**Data provided**.
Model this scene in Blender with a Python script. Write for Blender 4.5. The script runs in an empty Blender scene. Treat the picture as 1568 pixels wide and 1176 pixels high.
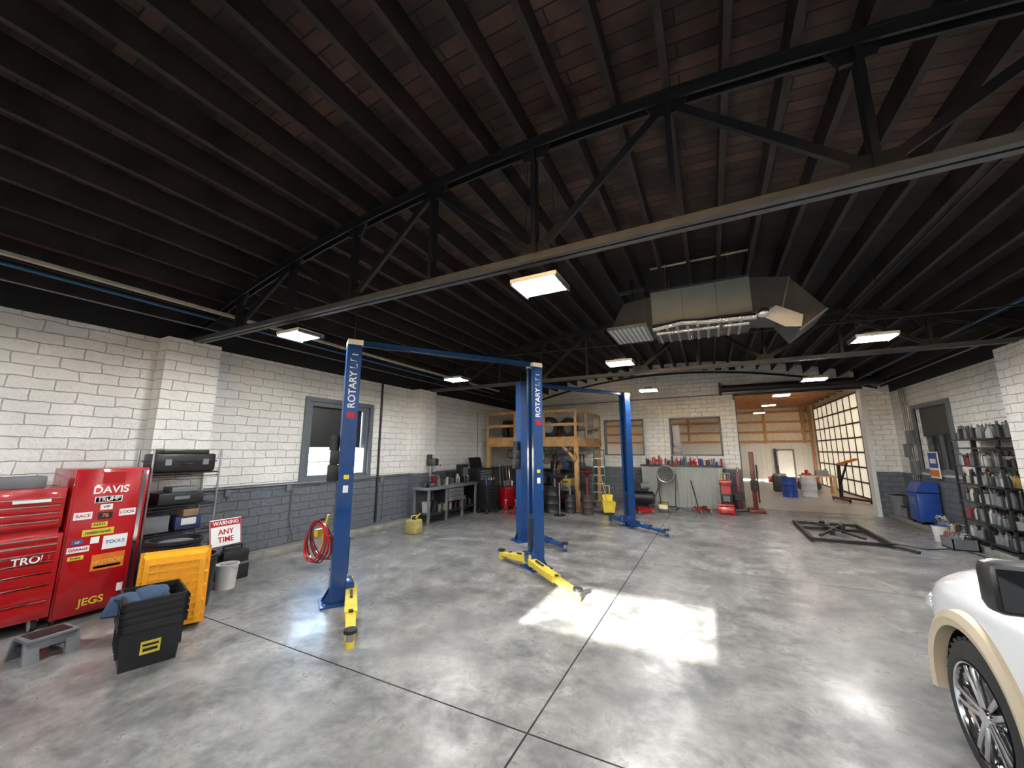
import bpy, bmesh, math, random
from mathutils import Vector, Matrix, Euler
random.seed(7)
sc=bpy.context.scene
D=bpy.data
XL,XR,YF,YB=-8.3,5.4,16.9,-4.0
XC=-1.45

# ------------------------------------------------------------ materials
def _n(nt,t,**k):
    n=nt.nodes.new(t)
    for a,b in k.items(): setattr(n,a,b)
    return n
def M(name,col,rough=.5,metal=0,var=.12,scale=6,bump=0,bscale=60,coat=0,emit=0):
    m=D.materials.new(name); m.use_nodes=True
    nt=m.node_tree; p=nt.nodes['Principled BSDF']
    p.inputs['Roughness'].default_value=rough; p.inputs['Metallic'].default_value=metal
    p.inputs['Coat Weight'].default_value=coat
    c=(*col,1)
    tc=_n(nt,'ShaderNodeTexCoord'); no=_n(nt,'ShaderNodeTexNoise'); no.inputs['Scale'].default_value=scale; no.inputs['Detail'].default_value=4
    nt.links.new(tc.outputs['Object'],no.inputs['Vector'])
    r=_n(nt,'ShaderNodeValToRGB'); e=r.color_ramp.elements
    e[0].position=.3;e[1].position=.7
    e[0].color=tuple([max(0,x*(1-var)) for x in col])+(1,); e[1].color=tuple([min(1,x*(1+var)) for x in col])+(1,)
    nt.links.new(no.outputs['Fac'],r.inputs['Fac']); nt.links.new(r.outputs['Color'],p.inputs['Base Color'])
    if bump:
        n2=_n(nt,'ShaderNodeTexNoise'); n2.inputs['Scale'].default_value=bscale; nt.links.new(tc.outputs['Object'],n2.inputs['Vector'])
        b=_n(nt,'ShaderNodeBump'); b.inputs['Strength'].default_value=bump; b.inputs['Distance'].default_value=.01
        nt.links.new(n2.outputs['Fac'],b.inputs['Height']); nt.links.new(b.outputs['Normal'],p.inputs['Normal'])
    if emit:
        p.inputs['Emission Color'].default_value=c; p.inputs['Emission Strength'].default_value=emit
    return m

def mat_wall(name,white=(.86,.85,.81),grey=(.13,.145,.165),split=1.42):
    m=D.materials.new(name); m.use_nodes=True; nt=m.node_tree; L=nt.links.new
    p=nt.nodes['Principled BSDF']; p.inputs['Roughness'].default_value=.6
    tc=_n(nt,'ShaderNodeTexCoord'); s=_n(nt,'ShaderNodeSeparateXYZ'); L(tc.outputs['Object'],s.inputs[0])
    a=_n(nt,'ShaderNodeMath',operation='ADD'); L(s.outputs[0],a.inputs[0]); L(s.outputs[1],a.inputs[1])
    wn=_n(nt,'ShaderNodeTexNoise'); wn.inputs['Scale'].default_value=4.0; wn.inputs['Detail'].default_value=5; L(tc.outputs['Object'],wn.inputs['Vector'])
    wm=_n(nt,'ShaderNodeMath',operation='MULTIPLY_ADD'); L(wn.outputs['Fac'],wm.inputs[0]); wm.inputs[1].default_value=.065; L(s.outputs[2],wm.inputs[2])
    wa=_n(nt,'ShaderNodeMath',operation='MULTIPLY_ADD'); L(wn.outputs['Fac'],wa.inputs[0]); wa.inputs[1].default_value=.08; L(a.outputs[0],wa.inputs[2])
    c=_n(nt,'ShaderNodeCombineXYZ'); L(wa.outputs[0],c.inputs[0]); L(wm.outputs[0],c.inputs[1])
    b=_n(nt,'ShaderNodeTexBrick'); b.inputs['Scale'].default_value=1; b.inputs['Brick Width'].default_value=.44; b.inputs['Row Height'].default_value=.165
    b.inputs['Mortar Size'].default_value=.010; b.inputs['Mortar Smooth'].default_value=1.0
    b.inputs['Color1'].default_value=(1,1,1,1); b.inputs['Color2'].default_value=(.95,.95,.95,1); b.inputs['Mortar'].default_value=(.72,.71,.69,1)
    L(c.outputs[0],b.inputs['Vector'])
    g=_n(nt,'ShaderNodeMath',operation='GREATER_THAN'); L(s.outputs[2],g.inputs[0]); g.inputs[1].default_value=split
    mx=_n(nt,'ShaderNodeMix',data_type='RGBA'); L(g.outputs[0],mx.inputs[0]); mx.inputs[6].default_value=(*grey,1); mx.inputs[7].default_value=(*white,1)
    n2=_n(nt,'ShaderNodeTexNoise'); n2.inputs['Scale'].default_value=1.3; n2.inputs['Detail'].default_value=6; L(tc.outputs['Object'],n2.inputs['Vector'])
    rp=_n(nt,'ShaderNodeMapRange'); L(n2.outputs['Fac'],rp.inputs[0]); rp.inputs[1].default_value=.3; rp.inputs[2].default_value=.6; rp.inputs[3].default_value=.86; rp.inputs[4].default_value=1
    m2=_n(nt,'ShaderNodeMix',data_type='RGBA',blend_type='MULTIPLY'); m2.inputs[0].default_value=1; L(mx.outputs[2],m2.inputs[6]); L(b.outputs['Color'],m2.inputs[7])
    m3=_n(nt,'ShaderNodeMix',data_type='RGBA',blend_type='MULTIPLY'); m3.inputs[0].default_value=1; L(m2.outputs[2],m3.inputs[6]); L(rp.outputs[0],m3.inputs[7])
    L(m3.outputs[2],p.inputs['Base Color'])
    n3=_n(nt,'ShaderNodeTexNoise'); n3.inputs['Scale'].default_value=9; n3.inputs['Detail'].default_value=7; L(tc.outputs['Object'],n3.inputs['Vector'])
    iv=_n(nt,'ShaderNodeMath',operation='MULTIPLY_ADD'); L(b.outputs['Fac'],iv.inputs[0]); iv.inputs[1].default_value=-.5; L(n3.outputs['Fac'],iv.inputs[2])
    bp=_n(nt,'ShaderNodeBump'); bp.inputs['Strength'].default_value=.8; bp.inputs['Distance'].default_value=.04; L(iv.outputs[0],bp.inputs['Height']); L(bp.outputs['Normal'],p.inputs['Normal'])
    return m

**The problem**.
Transcribe the material exactly, keeping every word and none of the pictures.

**The answer**.
Model this scene in Blender with a Python script. Write for Blender 4.5. The script runs in an empty Blender scene. Treat the picture as 1568 pixels wide and 1176 pixels high.
import bpy, bmesh, math, random
from mathutils import Vector, Matrix, Euler
random.seed(7)
sc=bpy.context.scene
D=bpy.data
XL,XR,YF,YB=-8.3,5.4,16.9,-4.0
XC=-1.45

# ------------------------------------------------------------ materials
def _n(nt,t,**k):
    n=nt.nodes.new(t)
    for a,b in k.items(): setattr(n,a,b)
    return n
def M(name,col,rough=.5,metal=0,var=.12,scale=6,bump=0,bscale=60,coat=0,emit=0):
    m=D.materials.new(name); m.use_nodes=True
    nt=m.node_tree; p=nt.nodes['Principled BSDF']
    p.inputs['Roughness'].default_value=rough; p.inputs['Metallic'].default_value=metal
    p.inputs['Coat Weight'].default_value=coat
    c=(*col,1)
    tc=_n(nt,'ShaderNodeTexCoord'); no=_n(nt,'ShaderNodeTexNoise'); no.inputs['Scale'].default_value=scale; no.inputs['Detail'].default_value=4
    nt.links.new(tc.outputs['Object'],no.inputs['Vector'])
    r=_n(nt,'ShaderNodeValToRGB'); e=r.color_ramp.elements
    e[0].position=.3;e[1].position=.7
    e[0].color=tuple([max(0,x*(1-var)) for x in col])+(1,); e[1].color=tuple([min(1,x*(1+var)) for x in col])+(1,)
    nt.links.new(no.outputs['Fac'],r.inputs['Fac']); nt.links.new(r.outputs['Color'],p.inputs['Base Color'])
    if bump:
        n2=_n(nt,'ShaderNodeTexNoise'); n2.inputs['Scale'].default_value=bscale; nt.links.new(tc.outputs['Object'],n2.inputs['Vector'])
        b=_n(nt,'ShaderNodeBump'); b.inputs['Strength'].default_value=bump; b.inputs['Distance'].default_value=.01
        nt.links.new(n2.outputs['Fac'],b.inputs['Height']); nt.links.new(b.outputs['Normal'],p.inputs['Normal'])
    if emit:
        p.inputs['Emission Color'].default_value=c; p.inputs['Emission Strength'].default_value=emit
    return m

def mat_wall(name,white=(.86,.85,.81),grey=(.13,.145,.165),split=1.42):
    m=D.materials.new(name); m.use_nodes=True; nt=m.node_tree; L=nt.links.new
    p=nt.nodes['Principled BSDF']; p.inputs['Roughness'].default_value=.6
    tc=_n(nt,'ShaderNodeTexCoord'); s=_n(nt,'ShaderNodeSeparateXYZ'); L(tc.outputs['Object'],s.inputs[0])
    a=_n(nt,'ShaderNodeMath',operation='ADD'); L(s.outputs[0],a.inputs[0]); L(s.outputs[1],a.inputs[1])
    wn=_n(nt,'ShaderNodeTexNoise'); wn.inputs['Scale'].default_value=4.0; wn.inputs['Detail'].default_value=5; L(tc.outputs['Object'],wn.inputs['Vector'])
    wm=_n(nt,'ShaderNodeMath',operation='MULTIPLY_ADD'); L(wn.outputs['Fac'],wm.inputs[0]); wm.inputs[1].default_value=.065; L(s.outputs[2],wm.inputs[2])
    wa=_n(nt,'ShaderNodeMath',operation='MULTIPLY_ADD'); L(wn.outputs['Fac'],wa.inputs[0]); wa.inputs[1].default_value=.08; L(a.outputs[0],wa.inputs[2])
    c=_n(nt,'ShaderNodeCombineXYZ'); L(wa.outputs[0],c.inputs[0]); L(wm.outputs[0],c.inputs[1])
    b=_n(nt,'ShaderNodeTexBrick'); b.inputs['Scale'].default_value=1; b.inputs['Brick Width'].default_value=.44; b.inputs['Row Height'].default_value=.165
    b.inputs['Mortar Size'].default_value=.010; b.inputs['Mortar Smooth'].default_value=1.0
    b.inputs['Color1'].default_value=(1,1,1,1); b.inputs['Color2'].default_value=(.95,.95,.95,1); b.inputs['Mortar'].default_value=(.72,.71,.69,1)
    L(c.outputs[0],b.inputs['Vector'])
    g=_n(nt,'ShaderNodeMath',operation='GREATER_THAN'); L(s.outputs[2],g.inputs[0]); g.inputs[1].default_value=split
    mx=_n(nt,'ShaderNodeMix',data_type='RGBA'); L(g.outputs[0],mx.inputs[0]); mx.inputs[6].default_value=(*grey,1); mx.inputs[7].default_value=(*white,1)
    n2=_n(nt,'ShaderNodeTexNoise'); n2.inputs['Scale'].default_value=1.3; n2.inputs['Detail'].default_value=6; L(tc.outputs['Object'],n2.inputs['Vector'])
    rp=_n(nt,'ShaderNodeMapRange'); L(n2.outputs['Fac'],rp.inputs[0]); rp.inputs[1].default_value=.3; rp.inputs[2].default_value=.6; rp.inputs[3].default_value=.86; rp.inputs[4].default_value=1
    m2=_n(nt,'ShaderNodeMix',data_type='RGBA',blend_type='MULTIPLY'); m2.inputs[0].default_value=1; L(mx.outputs[2],m2.inputs[6]); L(b.outputs['Color'],m2.inputs[7])
    m3=_n(nt,'ShaderNodeMix',data_type='RGBA',blend_type='MULTIPLY'); m3.inputs[0].default_value=1; L(m2.outputs[2],m3.inputs[6]); L(rp.outputs[0],m3.inputs[7])
    L(m3.outputs[2],p.inputs['Base Color'])
    n3=_n(nt,'ShaderNodeTexNoise'); n3.inputs['Scale'].default_value=9; n3.inputs['Detail'].default_value=7; L(tc.outputs['Object'],n3.inputs['Vector'])
    iv=_n(nt,'ShaderNodeMath',operation='MULTIPLY_ADD'); L(b.outputs['Fac'],iv.inputs[0]); iv.inputs[1].default_value=-.5; L(n3.outputs['Fac'],iv.inputs[2])
    bp=_n(nt,'ShaderNodeBump'); bp.inputs['Strength'].default_value=.8; bp.inputs['Distance'].default_value=.04; L(iv.outputs[0],bp.inputs['Height']); L(bp.outputs['Normal'],p.inputs['Normal'])
    return m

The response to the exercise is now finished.